BEGIN Raw data
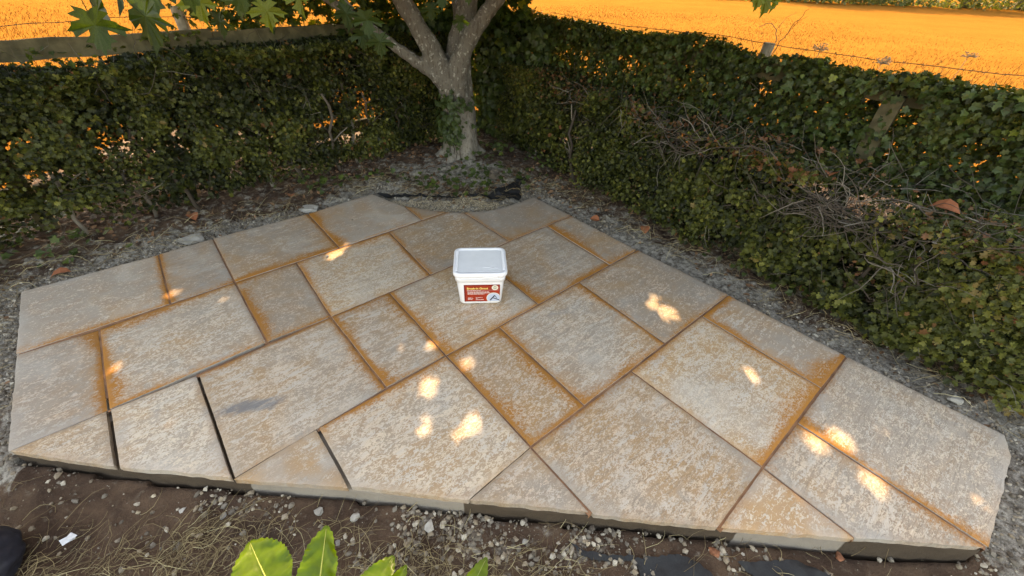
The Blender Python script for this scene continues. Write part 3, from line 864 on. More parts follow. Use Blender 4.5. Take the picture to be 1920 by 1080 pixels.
def build_tub():
    t = empty('grout_tub', (-0.178, 1.832, 0.003), math.radians(5.5))
    meta(t, 'white rectangular plastic tub with red brush-in grout label standing on the patio', 'tub')
    V, T, Q = loft([(0.200, 0.178, 0.020, 0.001), (0.222, 0.200, 0.026, 0.004), (0.230, 0.208, 0.028, 0.012), (0.252, 0.226, 0.03, 0.160), (0.252, 0.226, 0.03, 0.1605), (0.264, 0.238, 0.032, 0.163), (0.268, 0.242, 0.033, 0.198)])
    me = mesh_data('tub_body', V, [T, Q], M_TUB, True); obj('tub_body', me, t)
    # lid: rim with a recessed panel
    V, T, Q = loft([(0.268, 0.242, 0.033, 0.1985), (0.280, 0.254, 0.036, 0.199), (0.284, 0.258, 0.038, 0.203), (0.284, 0.258, 0.038, 0.215), (0.280, 0.254, 0.037, 0.221), (0.268, 0.242, 0.033, 0.223), (0.252, 0.224, 0.028, 0.2225), (0.246, 0.218, 0.026, 0.219), (0.238, 0.206, 0.024, 0.2165)], True, True)
    lid = obj('lid', mesh_data('lid', V, [T, Q], M_TUB, True), t)
    V, T, Q = loft([(0.236, 0.200, 0.023, 0.2168), (0.234, 0.198, 0.022, 0.2182)], False, True)
    obj('lid_panel', mesh_data('lid_panel', V, [T, Q], M_LIDPANEL, False), lid)
    mb = MB(); mb.add(*box((0, 0, 0), (0.013, 0.005, 0.0045)))
    rib = mb.mesh('rim_rib', M_TUB)
    for sx in (-1, 1):
        for i in range(15):
            obj('rim_rib', rib, lid, (sx * 0.1235, -0.088 + i * 0.0125, 0.2222))
    mb = MB()
    mb.add(*box((0.052, -0.1305, 0.207), (0.075, 0.006, 0.010)))
    mb.add(*box((0.0, -0.1235, 0.1855), (0.20, 0.004, 0.003)))
    obj('pull_tab', mb.mesh('pull_tab', M_TUB), lid)
    for x_, y_, l_, a_ in ((.045, -.062, .055, -.15), (.062, -.070, .03, .6), (.085, -.066, .022, -.5)):
        mb = MB(); mb.add(*box((x_, y_, .2186), (l_, .006, .0012), a_)); obj('moulded_mark', mb.mesh('moulded_mark', M_TUB), lid)
    # label on the sloping front: plane from (z .012, y -.104) to (z .16, y -.113)
    slope = math.atan2(0.009, 0.148)
    def flat(name, pts, mat, lift, parent):
        pts = np.array(pts)
        y = -0.104 - (pts[:, 1] - 0.012) * 0.009 / 0.148 - lift
        V = np.column_stack([pts[:, 0], y, pts[:, 1]])
        Vb = V + np.array([0, 0.0006, 0])
        n = len(V)
        me = bpy.data.meshes.new(name)
        f = [list(range(n)), list(range(2 * n - 1, n - 1, -1))] + [[i, n + i, n + (i + 1) % n, (i + 1) % n] for i in range(n)]
        me.from_pydata([tuple(v) for v in np.concatenate([V, Vb])], [], f)
        me.materials.append(mat)
        return obj(name, me, parent)
    def rect(x0, x1, z0, z1): return [(x0, z0), (x1, z0), (x1, z1), (x0, z1)]
    def disc(cx, cz, r, x_max=None, z_min=None, n=28):
        p = [(cx + r * math.cos(2 * PI * i / n), cz + r * math.sin(2 * PI * i / n)) for i in range(n)]
        return [(min(x, x_max) if x_max else x, max(z, z_min) if z_min else z) for x, z in p]
    x0, x1, z0, z1 = -0.088, 0.104, 0.022, 0.142
    lab = flat('label', rect(x0, x1, z0, z1), M_LABEL_DARK, 0.0008, t)
    flat('label_face', rect(x0 + 0.007, x1 - 0.002, z0 + 0.004, z1 - 0.006), M_LABEL_RED, 0.0014, lab)
    flat('badge', disc(0.077, 0.121, 0.0175), M_BADGE, 0.0020, lab)
    flat('badge_centre', disc(0.077, 0.121, 0.0105), M_BADGE2, 0.0026, lab)
    flat('badge_band', rect(0.068, 0.086, 0.1185, 0.1235), M_BADGE, 0.0031, lab)
    flat('picture_rim', disc(0.070, 0.047, 0.0385, x1 - 0.0005, z0 + 0.001), M_BADGE, 0.0019, lab)
    flat('brush_picture', disc(0.070, 0.046, 0.0355, x1 - 0.001, z0 + 0.002), M_SKYBLUE, 0.0025, lab)
    def bar(ax, az, bx, bz, w): 
        d = np.array([bx - ax, bz - az]); d /= np.linalg.norm(d); nn = np.array([-d[1], d[0]]) * w / 2
        a = np.array([ax, az]); b = np.array([bx, bz]); return [tuple(a - nn), tuple(b - nn), tuple(b + nn), tuple(a + nn)]
    flat('picture_tool', bar(0.051, 0.031, 0.076, 0.066, 0.007), M_TOOL, 0.0030, lab)
    flat('picture_tool', bar(0.069, 0.047, 0.101, 0.033, 0.006), M_TOOL, 0.0034, lab)
    flat('picture_tool', bar(0.076, 0.066, 0.088, 0.046, 0.003), M_TOOL, 0.0037, lab)
    def text(s, size, x, z, mat, name, bold=0.0):
        cu = bpy.data.curves.new(name, 'FONT'); cu.body = s; cu.size = size; cu.extrude = 0.0003; cu.offset = bold
        tmp = bpy.data.objects.new(name, cu); COL.objects.link(tmp)
        dg = bpy.context.evaluated_depsgraph_get()
        me = bpy.data.meshes.new_from_object(tmp.evaluated_get(dg)); bpy.data.objects.remove(tmp)
        me.name = name; me.materials.clear(); me.materials.append(mat)
        o = obj(name, me, lab)
        o.rotation_euler = (PI / 2 + slope, 0, 0)
        o.location = (x, -0.104 - (z - 0.012) * 0.009 / 0.148 - 0.0024, z)
        return o
    text('Brush-in Grout', 0.0182, -0.073, 0.1115, M_YELLOW, 'lettering', 0.0006)
    for (a, b, z, h) in ((-0.073, 0.000, 0.1015, 0.0028), (-0.070, 0.045, 0.092, 0.0036), (-0.070, 0.052, 0.0845, 0.0036), (-0.070, 0.020, 0.077, 0.0034), (-0.069, -0.045, 0.050, 0.0025), (-0.069, -0.040, 0.044, 0.0025), (-0.069, -0.045, 0.038, 0.0025), (-0.027, 0.010, 0.051, 0.0025), (-0.027, -0.014, 0.045, 0.0025), (-0.027, 0.018, 0.036, 0.003), (-0.073, 0.098, 0.1025 + 0.001, 0.0006)):
        # unreadably small print: broken word-length dashes
        x = a
        while x < b:
            l = min(b - x, rng.uniform(0.008, 0.02)) if h > 0.001 else b - x
            flat('small_print', rect(x, x + l, z - h / 2, z + h / 2), M_PRINT, 0.0021, lab)
            x += l + 0.0022
    return t
build_tub()

# ------------------------------------------------------------------ fences
LP, LQ = np.array([-2.98, 1.886]), np.array([-1.6, 3.336])
uL = (LQ - LP) / np.linalg.norm(LQ - LP); nL = np.array([-uL[1], uL[0]])
RP, RQ = np.array([0.45, 3.45]), np.array([1.99, 1.80])
uR = (RQ - RP) / np.linalg.norm(RQ - RP); nR = np.array([-uR[1], uR[0]])
aL = math.atan2(uL[1], uL[0]); aR = math.atan2(uR[1], uR[0])
CORNER = np.array([-0.44, 5.21])

def plank(mb, a, b, zc, h, t, jit=0.003):
    """a board from a to b (2D) with a gentle wander, several segments"""
    a = np.array(a); b = np.array(b); L = np.linalg.norm(b - a); k = max(2, int(L / 0.15))
    e = (b - a) / L; nn = np.array([-e[1], e[0]])
    V = []
    for i in range(k + 1):
        p = a + (b - a) * i / k
        dz = rng.normal(0, jit); dn = rng.normal(0, jit * 0.5)
        for sx, sz in ((-1, -1), (1, -1), (1, 1), (-1, 1)):
            q = p + nn * (sx * t / 2 + dn)
            V.append((q[0], q[1], zc + dz + sz * h / 2 + rng.normal(0, jit * 0.3)))
    V = np.array(V); Q = []
    for i in range(k):
        for j in range(4):
            Q.append((4 * i + j, 4 * i + (j + 1) % 4, 4 * i + 4 + (j + 1) % 4, 4 * i + 4 + j))
    Q += [(3, 2, 1, 0), (4 * k, 4 * k + 1, 4 * k + 2, 4 * k + 3)]
    mb.add(V, None, np.array(Q))

def rail_fence(P0, P1, label, posts, palings=()):
    f = empty('post_and_rail_fence', (P0[0], P0[1], 0))
    inv = np.array([P0[0], P0[1], 0])
    meta(f, label, 'fence')
    P0 = np.array(P0); P1 = np.array(P1); L = np.linalg.norm(P1 - P0); e = (P1 - P0) / L; nn = np.array([-e[1], e[0]])
    ang = math.atan2(e[1], e[0])
    def part(name, mb):
        me = mb.mesh(name, M_WOOD)
        o = obj(name, me, f); o.location = (-inv[0], -inv[1], 0)
        return o
    for s in posts:
        p = P0 + e * s - nn * 0.058
        mb = MB(); mb.add(*box((p[0], p[1], 0.36), (0.085, 0.075, 1.26 + rng.uniform(-0.02, 0.03)), ang + rng.normal(0, 0.05), None, 0.003)); part('post', mb)
    cuts = sorted(set([0.0] + list(posts[1::1]) + [L]))
    for zc, h in ((0.985, 0.105), (0.60, 0.10), (0.22, 0.10)):
        for a, b in zip(cuts[:-1], cuts[1:]):
            if b - a < 0.1: continue
            mb = MB(); plank(mb, P0 + e * (a + 0.004), P0 + e * (b - 0.004), zc + rng.normal(0, 0.008), h, 0.036); part('rail', mb)
    for s, z0, z1 in palings:
        p = P0 + e * s - nn * 0.036
        mb = MB(); mb.add(*box((p[0], p[1], (z0 + z1) / 2), (0.095, 0.020, z1 - z0), ang, None, 0.003)); part('paling', mb)
    return f
offL = LP + nL * 0.45
L_start = offL - uL * 1.7
lenL = float((CORNER - L_start) @ uL)
rail_fence(L_start, L_start + uL * lenL, 'weathered post and rail fence behind the left hedge, its pale top rail showing', [0.15, 1.95, 3.3, 4.6, lenL - 0.05])
offR = RP + nR * 0.55
sp = float((np.array([2.09, 2.5]) - CORNER) @ uR)
rail_fence(CORNER + uR * 0.1, CORNER + uR * 6.0, 'weathered post and rail fence behind the right hedge, overgrown with ivy', [0.05, 0.95, 2.25, sp - 0.1, sp + 1.7], [(0.28 + 0.17 * i, 0.52, 1.04) for i in range(4)])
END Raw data
▶ **Do this**:
In the listing above, how many lines hold the word "part"? Give the number and nothing more.

▶ **Answer**:
5